Si pensi al processo verbale di costatazione elevato nel corso del 2021, a valere sulle compensazioni effettuate nel 2019 ovvero riferite ai progetti di ricerca e sviluppo dell’anno 2018, al quale non sia ancora seguita la notifica dell’atto di recupero. Con esso si contesta (situazione tipica) l’indebita compensazione a causa di un’asserita insussistenza dei presupposti previsti Manuale di Frascati.
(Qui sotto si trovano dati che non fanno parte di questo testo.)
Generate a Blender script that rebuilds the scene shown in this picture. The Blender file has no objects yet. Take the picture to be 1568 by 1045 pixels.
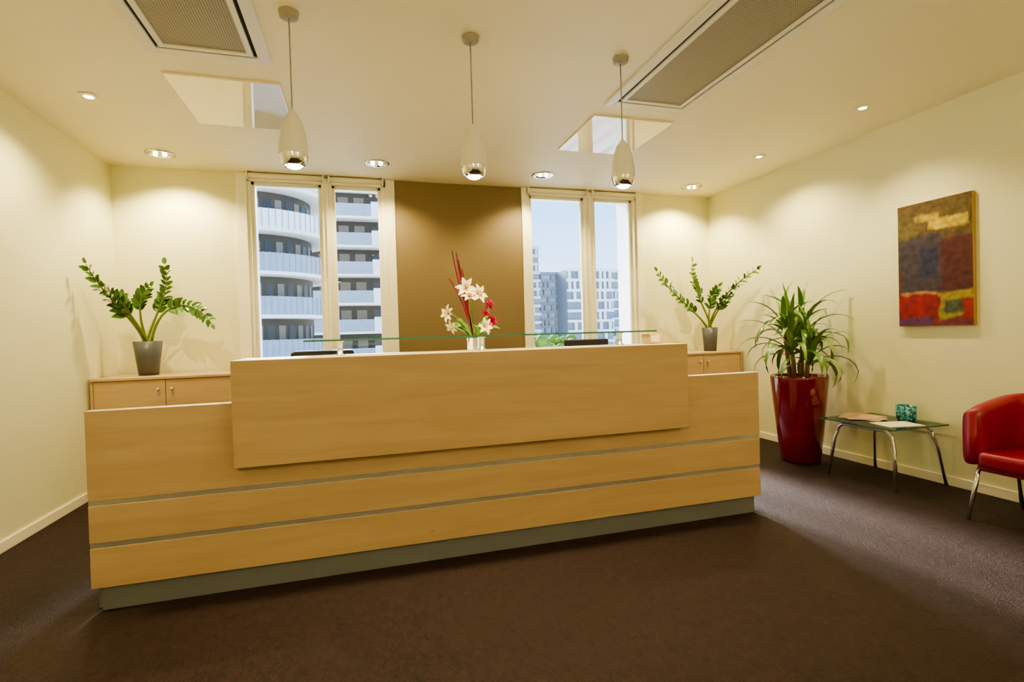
import bpy, bmesh, random
from math import *
from mathutils import Vector, Matrix
random.seed(7)
sc=bpy.context.scene
sc.view_settings.view_transform='AgX'
try: sc.view_settings.look='AgX - Medium High Contrast'
except Exception: pass
sc.view_settings.exposure=.62
H=2.876;XL=-2.133;XR=4.246;D=5.55;YB=-2.2

# ---------------------------------------------------------------- materials
def newmat(name):
    m=bpy.data.materials.new(name);m.use_nodes=True
    return m,m.node_tree.nodes,m.node_tree.links,m.node_tree.nodes['Principled BSDF']
def mat(name,col,rough=.5,metal=0,var=.06,scale=8,bump=0,bscale=60,coat=0,emit=None,es=0,trans=0,ior=1.45,stretch=(1,1,1)):
    m,n,l,p=newmat(name)
    p.inputs['Roughness'].default_value=rough;p.inputs['Metallic'].default_value=metal
    p.inputs['IOR'].default_value=ior
    p.inputs['Coat Weight'].default_value=coat
    p.inputs['Transmission Weight'].default_value=trans
    tc=n.new('ShaderNodeTexCoord');mp=n.new('ShaderNodeMapping');mp.inputs['Scale'].default_value=stretch
    l.new(tc.outputs['Object'],mp.inputs['Vector'])
    nz=n.new('ShaderNodeTexNoise');nz.inputs['Scale'].default_value=scale;nz.inputs['Detail'].default_value=4
    l.new(mp.outputs[0],nz.inputs['Vector'])
    mx=n.new('ShaderNodeMix');mx.data_type='RGBA'
    c=list(col)
    mx.inputs[6].default_value=[max(0,x*(1-var)) for x in c]+[1]
    mx.inputs[7].default_value=[min(1,x*(1+var)) for x in c]+[1]
    l.new(nz.outputs['Fac'],mx.inputs[0]);l.new(mx.outputs[2],p.inputs['Base Color'])
    if bump:
        n2=n.new('ShaderNodeTexNoise');n2.inputs['Scale'].default_value=bscale;n2.inputs['Detail'].default_value=3
        l.new(mp.outputs[0],n2.inputs['Vector'])
        b=n.new('ShaderNodeBump');b.inputs['Strength'].default_value=bump;b.inputs['Distance'].default_value=.01
        l.new(n2.outputs['Fac'],b.inputs['Height']);l.new(b.outputs[0],p.inputs['Normal'])
    if emit:
        p.inputs['Emission Color'].default_value=list(emit)+[1];p.inputs['Emission Strength'].default_value=es
    return m
def woodmat(name,c1,c2,rough=.38):
    m,n,l,p=newmat(name)
    tc=n.new('ShaderNodeTexCoord');mp=n.new('ShaderNodeMapping');mp.inputs['Scale'].default_value=(.9,9,9)
    l.new(tc.outputs['Object'],mp.inputs['Vector'])
    a=n.new('ShaderNodeTexNoise');a.inputs['Scale'].default_value=1.6;a.inputs['Detail'].default_value=5;a.inputs['Distortion'].default_value=.8
    l.new(mp.outputs[0],a.inputs['Vector'])
    mp2=n.new('ShaderNodeMapping');mp2.inputs['Scale'].default_value=(4,90,90);l.new(tc.outputs['Object'],mp2.inputs['Vector'])
    b=n.new('ShaderNodeTexNoise');b.inputs['Scale'].default_value=1.5;b.inputs['Detail'].default_value=3;l.new(mp2.outputs[0],b.inputs['Vector'])
    ad=n.new('ShaderNodeMath');ad.operation='MULTIPLY_ADD';l.new(b.outputs['Fac'],ad.inputs[0]);ad.inputs[1].default_value=.35
    l.new(a.outputs['Fac'],ad.inputs[2])
    r=n.new('ShaderNodeMapRange');r.inputs[1].default_value=.42;r.inputs[2].default_value=.92;l.new(ad.outputs[0],r.inputs[0])
    mx=n.new('ShaderNodeMix');mx.data_type='RGBA';mx.inputs[6].default_value=(*c1,1);mx.inputs[7].default_value=(*c2,1)
    l.new(r.outputs[0],mx.inputs[0])
    # sparse small knots
    v=n.new('ShaderNodeTexVoronoi');v.inputs['Scale'].default_value=2.2
    mp3=n.new('ShaderNodeMapping');mp3.inputs['Scale'].default_value=(1,1,1.7);l.new(tc.outputs['Object'],mp3.inputs['Vector']);l.new(mp3.outputs[0],v.inputs['Vector'])
    k=n.new('ShaderNodeMapRange');k.inputs[1].default_value=.01;k.inputs[2].default_value=.05;k.inputs[3].default_value=.3;k.inputs[4].default_value=0
    l.new(v.outputs['Distance'],k.inputs[0])
    m2=n.new('ShaderNodeMix');m2.data_type='RGBA';m2.inputs[7].default_value=(c1[0]*.6,c1[1]*.5,c1[2]*.4,1)
    l.new(k.outputs[0],m2.inputs[0]);l.new(mx.outputs[2],m2.inputs[6]);l.new(m2.outputs[2],p.inputs['Base Color'])
    p.inputs['Roughness'].default_value=rough
    return m
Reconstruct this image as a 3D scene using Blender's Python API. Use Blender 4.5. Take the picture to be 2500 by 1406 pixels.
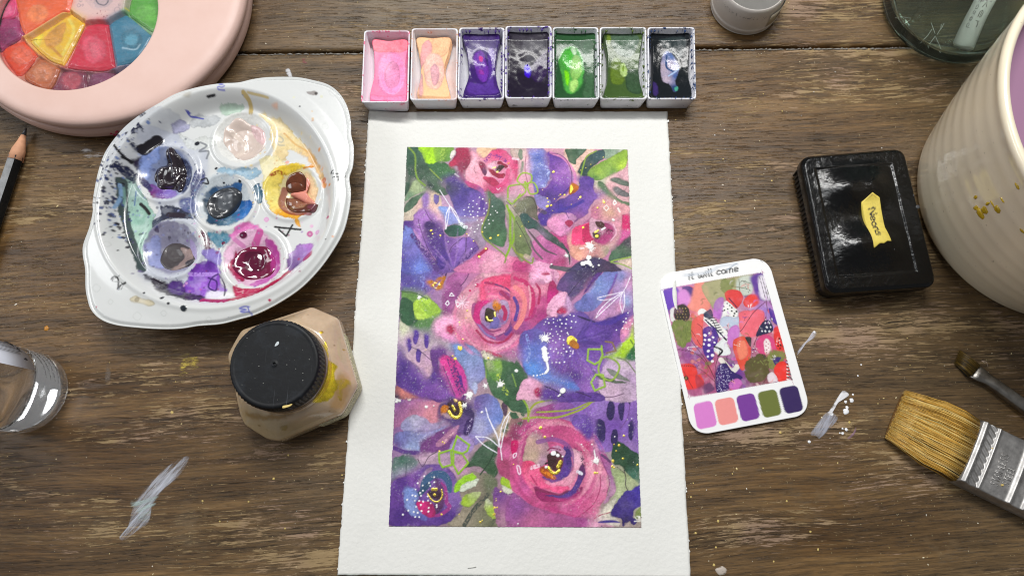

In altri termini: il progetto è stato posto in essere ma non possiede i requisiti per beneficiare del credito di imposta.

In tal caso, almeno secondo l’interpretazione (criticabile) fornita dall’Agenzia delle Entrate con la circolare 31/E/2020, “si configura un’ipotesi di utilizzo di un credito «inesistente» per carenza totale o parziale del presupposto costitutivo”, circostanza impeditiva dell’efficacia della sanatoria stessa.

Nelle more, molto probabilmente, la società sottoposta a controllo avrà anche ricevuto la comunicazione dell’Agenzia delle Entrate, con la quale si invita a prendere in considerazione l’ipotesi della sanatoria, che enfatizza i benefici, ma trascura le conseguenze negative in caso di rigetto dell’istanza:

  • acquisizione delle somme già versate quale acconto sugli importi dovuti;
  • venir meno dello “scudo penale” ovvero della non punibilità per il delitto di indebita compensazione cui all’articolo 10-quater D.Lgs. 74/2000.

Si andrebbe dunque delineando uno scenario poco edificante per il contribuente, poiché i rimedi a sua disposizione sarebbero del tutto teorici: nulla vieterebbe l’impugnazione del successivo atto di recupero, ma questa dovrebbe vertere su vizi non riconducibili al merito, per il quale ci si è di fatto autodenunciati.

L’alternativa resta dunque quella di lasciare decorrere inutilmente il termine per aderire alla sanatoria, sapendo però che anche alla sola lettera ricevuta dall’Agenzia delle Entrate seguirà verosimilmente una contestazione: proprio in questi giorni, infatti, si sta assistendo ad una corsa alla notifica della conclusione delle verifiche in essere da mesi. Un segnale da non trascurare.